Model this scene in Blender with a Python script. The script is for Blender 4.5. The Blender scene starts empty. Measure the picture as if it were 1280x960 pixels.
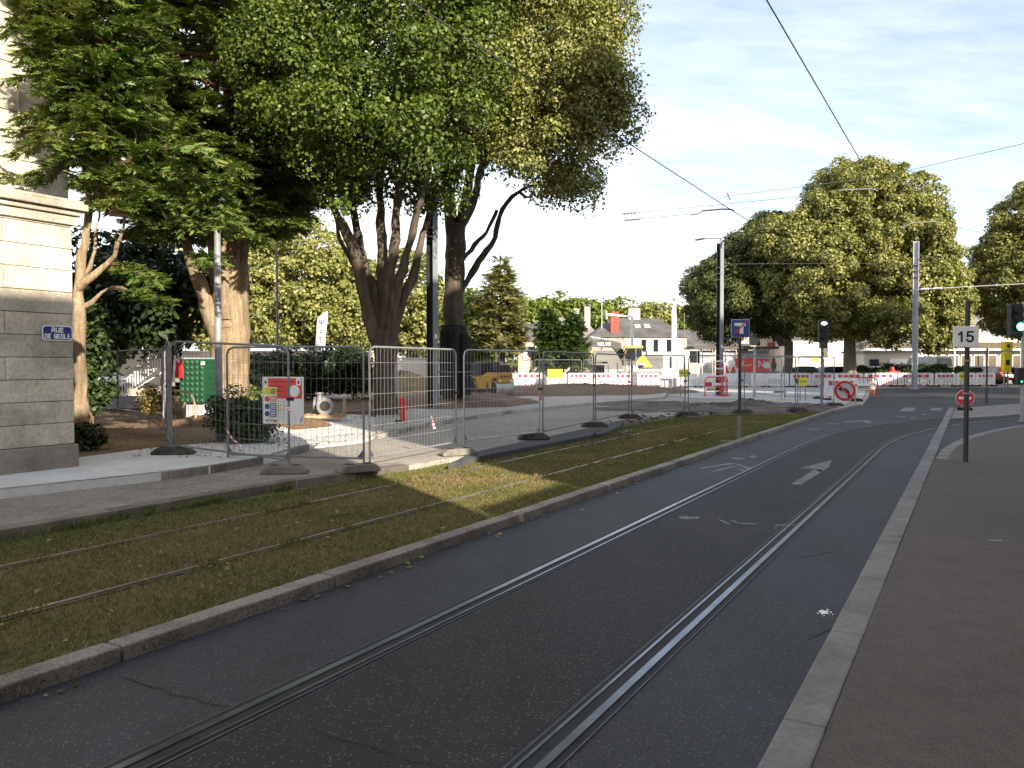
import bpy, bmesh, math, random
import numpy as np
from mathutils import Vector, Matrix

# ---------------------------------------------------------------- camera, light, exposure
sc = bpy.context.scene
COL = sc.collection
F = 1000.0                      # focal length in pixels of the 1280 wide photograph
CH = 1.75                       # eye height above the road
PITCH = math.atan(25 / F)
R = math.radians

cam = bpy.data.cameras.new("camera")
cam.sensor_width = 36.0
cam.lens = F / 1280 * 36.0
cam.clip_start = 0.05
cam.clip_end = 3000
cam_o = bpy.data.objects.new("camera", cam)
COL.objects.link(cam_o)
cam_o.location = (0, 0, CH)
cam_o.rotation_euler = (math.pi / 2 - PITCH, 0, 0)
sc.camera = cam_o

SUN_EL = R(22)
SUN_H = Vector((0.48, -0.877, 0)).normalized()
SUN_V = SUN_H * math.cos(SUN_EL) + Vector((0, 0, math.sin(SUN_EL)))
sun = bpy.data.lights.new("sun", 'SUN')
sun.energy = 5.0
sun.angle = R(0.6)
sun.color = (1.0, 0.89, 0.72)
sun_o = bpy.data.objects.new("sun", sun)
COL.objects.link(sun_o)
sun_o.location = SUN_V * 60
sun_o.rotation_euler = SUN_V.to_track_quat('Z', 'Y').to_euler()

sc.view_settings.view_transform = 'Standard'
sc.view_settings.look = 'None'
sc.view_settings.gamma = 1
sc.view_settings.use_curve_mapping = False
sc.view_settings.exposure = 1.27
sc.cycles.use_denoising = True
sc.cycles.max_bounces = 6
sc.cycles.transparent_max_bounces = 8

world = bpy.data.worlds.new("World")
sc.world = world
world.use_nodes = True
wt = world.node_tree
wn, wl = wt.nodes, wt.links
wn.clear()
w_out = wn.new('ShaderNodeOutputWorld')
w_bg = wn.new('ShaderNodeBackground')
w_bg.inputs['Strength'].default_value = 0.1
sky = wn.new('ShaderNodeTexSky')
sky.sky_type = 'NISHITA'
sky.sun_disc = False
sky.sun_elevation = SUN_EL
sky.sun_rotation = math.atan2(SUN_H.x, SUN_H.y)
sky.air_density = 1.0
sky.dust_density = 1.2
sky.ozone_density = 1.0
w_tc = wn.new('ShaderNodeTexCoord')
w_sep = wn.new('ShaderNodeSeparateXYZ')
wl.new(w_tc.outputs['Generated'], w_sep.inputs[0])
def wmath(op, a, b=None, clamp=False):
    n = wn.new('ShaderNodeMath'); n.operation = op; n.use_clamp = clamp
    for i, v in enumerate((a, b)):
        if v is None: continue
        if isinstance(v, (int, float)): n.inputs[i].default_value = v
        else: wl.new(v, n.inputs[i])
    return n.outputs[0]
zz = wmath('ADD', wmath('MAXIMUM', w_sep.outputs[2], 0.0), 0.22)
cx_ = wmath('DIVIDE', w_sep.outputs[0], zz)
cy_ = wmath('DIVIDE', w_sep.outputs[1], zz)
w_cmb = wn.new('ShaderNodeCombineXYZ')
wl.new(cx_, w_cmb.inputs[0]); wl.new(cy_, w_cmb.inputs[1])
w_map = wn.new('ShaderNodeMapping')
w_map.inputs['Rotation'].default_value = (0, 0, R(-25))
w_map.inputs['Scale'].default_value = (0.9, 2.6, 1)
wl.new(w_cmb.outputs[0], w_map.inputs[0])
w_no = wn.new('ShaderNodeTexNoise')
w_no.inputs['Scale'].default_value = 1.1
w_no.inputs['Detail'].default_value = 8
w_no.inputs['Roughness'].default_value = 0.56
w_no.inputs['Distortion'].default_value = 0.5
wl.new(w_map.outputs[0], w_no.inputs['Vector'])
# the cirrus sheet is thicker ahead and to the left, thin overhead to the right
cov = wmath('ADD', wmath('MULTIPLY', w_no.outputs[0], 1.5),
            wmath('SUBTRACT', wmath('MULTIPLY', w_sep.outputs[0], -0.95), wmath('MULTIPLY', w_sep.outputs[2], 0.8)))
w_n2 = wn.new('ShaderNodeTexNoise')
w_n2.inputs['Scale'].default_value = 4.5
w_n2.inputs['Detail'].default_value = 7
w_n2.inputs['Roughness'].default_value = 0.6
wl.new(w_map.outputs[0], w_n2.inputs['Vector'])
cov = wmath('ADD', cov, wmath('MULTIPLY', w_n2.outputs[0], 0.55))
cov = wmath('ADD', cov, -0.24)
cov = wmath('MULTIPLY', wmath('MINIMUM', wmath('MAXIMUM', cov, wmath('MULTIPLY', w_n2.outputs[0], 0.62)), 1.0), 0.95, True)
w_mix = wn.new('ShaderNodeMixRGB')
w_mix.inputs[2].default_value = (7.0, 7.1, 7.25, 1)
wl.new(cov, w_mix.inputs[0]); wl.new(sky.outputs[0], w_mix.inputs[1])
wl.new(w_mix.outputs[0], w_bg.inputs['Color'])
wl.new(w_bg.outputs[0], w_out.inputs['Surface'])

# ---------------------------------------------------------------- helpers
random.seed(7)
RNG = np.random.default_rng(7)
CP, SP = math.cos(PITCH), math.sin(PITCH)

def ray(px, py):
    a, b = (px - 640) / F, (480 - py) / F
    return Vector((a, CP + b * SP, -SP + b * CP))

def W(px, py, z=0.0):
    d = ray(px, py); t = (z - CH) / d.z
    return Vector((d.x * t, d.y * t, z))

def D(px, py, Y):
    d = ray(px, py); t = Y / d.y
    return Vector((d.x * t, Y, CH + d.z * t))

RA = math.atan(575 / F)                     # heading of the street
DX, DY = math.sin(RA), math.cos(RA)
def RC(s, p, z=0.0):                        # s along the street, p across it to the left
    return Vector((s * DX - p * DY, s * DY + p * DX, z))
YAW_ST = -RA                                # rotation that turns +Y to the street heading

class MB:
    def __init__(self):
        self.v, self.f, self.m = [], [], []
    def add(self, vs, fs, mi=0):
        o = len(self.v)
        self.v += [tuple(v) for v in vs]
        self.f += [tuple(i + o for i in f) for f in fs]
        self.m += [mi] * len(fs)
        return self
    def box(self, c, s, rz=0.0, mi=0, M=None):
        hx, hy, hz = s[0] / 2, s[1] / 2, s[2] / 2
        vs = [Vector((x, y, z)) for z in (-hz, hz) for y in (-hy, hy) for x in (-hx, hx)]
        rot = M if M is not None else Matrix.Rotation(rz, 3, 'Z')
        c = Vector(c)
        return self.add([rot @ v + c for v in vs],
                        [(0, 2, 3, 1), (4, 5, 7, 6), (0, 1, 5, 4), (2, 6, 7, 3), (1, 3, 7, 5), (0, 4, 6, 2)], mi)
    def beam(self, a, b, w, h, mi=0, up=(0, 0, 1)):
        a, b = Vector(a), Vector(b); d = b - a
        L = d.length; d.normalize()
        u = Vector(up)
        if abs(d.dot(u)) > 0.98: u = Vector((0, 1, 0))
        s = d.cross(u).normalized(); u = s.cross(d)
        return self.box((a + b) / 2, (w, L, h), M=Matrix((s, d, u)).transposed(), mi=mi)
    def tube(self, pts, r, n=8, mi=0, cap=True):
        pts = [Vector(p) for p in pts]
        k = len(pts)
        rs = r if isinstance(r, (list, tuple)) else [r] * k
        d0 = (pts[1] - pts[0]).normalized()
        u = Vector((0, 0, 1)) if abs(d0.z) < 0.9 else Vector((1, 0, 0))
        u = (u - d0 * u.dot(d0)).normalized()
        vs = []
        for i in range(k):
            if i == 0: d = pts[1] - pts[0]
            elif i == k - 1: d = pts[-1] - pts[-2]
            else: d = pts[i + 1] - pts[i - 1]
            d.normalize()
            u = (u - d * u.dot(d)).normalized()
            w = d.cross(u)
            for j in range(n):
                a = 2 * math.pi * j / n
                vs.append(pts[i] + (u * math.cos(a) + w * math.sin(a)) * rs[i])
        fs = []
        for i in range(k - 1):
            for j in range(n):
                j2 = (j + 1) % n
                fs.append((i * n + j, i * n + j2, (i + 1) * n + j2, (i + 1) * n + j))
        if cap:
            fs.append(tuple(range(n - 1, -1, -1)))
            fs.append(tuple((k - 1) * n + j for j in range(n)))
        return self.add(vs, fs, mi)
    def cyl(self, c, r, z0, z1, n=16, mi=0, r2=None):
        return self.tube([(c[0], c[1], z0), (c[0], c[1], z1)], [r, r if r2 is None else r2], n, mi)
    def prism(self, poly, z0, z1, mi=0):
        n = len(poly)
        ar = sum(poly[i][0] * poly[(i + 1) % n][1] - poly[(i + 1) % n][0] * poly[i][1] for i in range(n))
        if ar < 0: poly = list(reversed(poly))
        vs = [(p[0], p[1], z0) for p in poly] + [(p[0], p[1], z1) for p in poly]
        fs = [tuple(range(n - 1, -1, -1)), tuple(range(n, 2 * n))]
        fs += [(i, (i + 1) % n, n + (i + 1) % n, n + i) for i in range(n)]
        return self.add(vs, fs, mi)
    def extr(self, poly, y0, y1, mi=0, inset=None):
        """side profile in x,z extruded along y"""
        n = len(poly)
        vs = [(p[0], y0, p[1]) for p in poly] + [(p[0], y1, p[1]) for p in poly]
        ar = sum(poly[i][0] * poly[(i + 1) % n][1] - poly[(i + 1) % n][0] * poly[i][1] for i in range(n))
        fs = [tuple(range(n)), tuple(range(2 * n - 1, n - 1, -1))]
        fs += [(i, n + i, n + (i + 1) % n, (i + 1) % n) for i in range(n)]
        if ar < 0: fs = [tuple(reversed(f)) for f in fs]
        return self.add(vs, fs, mi)
    def lathe(self, prof, c=(0, 0, 0), n=20, mi=0, M=None):
        vs = []
        M = M or Matrix.Identity(3)
        for r, z in prof:
            for j in range(n):
                a = 2 * math.pi * j / n
                vs.append(M @ Vector((r * math.cos(a), r * math.sin(a), z)) + Vector(c))
        fs = []
        for i in range(len(prof) - 1):
            for j in range(n):
                j2 = (j + 1) % n
                fs.append((i * n + j, i * n + j2, (i + 1) * n + j2, (i + 1) * n + j))
        fs.append(tuple(range(n - 1, -1, -1)))
        fs.append(tuple((len(prof) - 1) * n + j for j in range(n)))
        return self.add(vs, fs, mi)
    def mesh(self, name, off=None):
        me = bpy.data.meshes.new(name)
        vs = self.v if off is None else [(v[0] - off[0], v[1] - off[1], v[2] - off[2]) for v in self.v]
        me.from_pydata(vs, [], self.f)
        if any(self.m):
            me.polygons.foreach_set('material_index', self.m)
        me.update()
        return me
    def build(self, name, mats, parent=None, smooth=False, world=False, bevel=0, off=None, seg=2):
        if world and parent is not None: off = parent.location
        me = self.mesh(name, off)
        if not isinstance(mats, (list, tuple)): mats = [mats]
        for m in mats: me.materials.append(m)
        o = bpy.data.objects.new(name, me)
        COL.objects.link(o)
        if parent is not None: o.parent = parent
        if smooth: shade(me)
        if bevel:
            b = o.modifiers.new('bevel', 'BEVEL'); b.width = bevel; b.segments = seg; b.limit_method = 'ANGLE'
        return o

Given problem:
Restate the data word for word from its first line through the line with "from mathutils import Vector, Matrix", leaving out any picture along the way.

Task solution:
Model this scene in Blender with a Python script. The script is for Blender 4.5. The Blender scene starts empty. Measure the picture as if it were 1280x960 pixels.
import bpy, bmesh, math, random
import numpy as np
from mathutils import Vector, Matrix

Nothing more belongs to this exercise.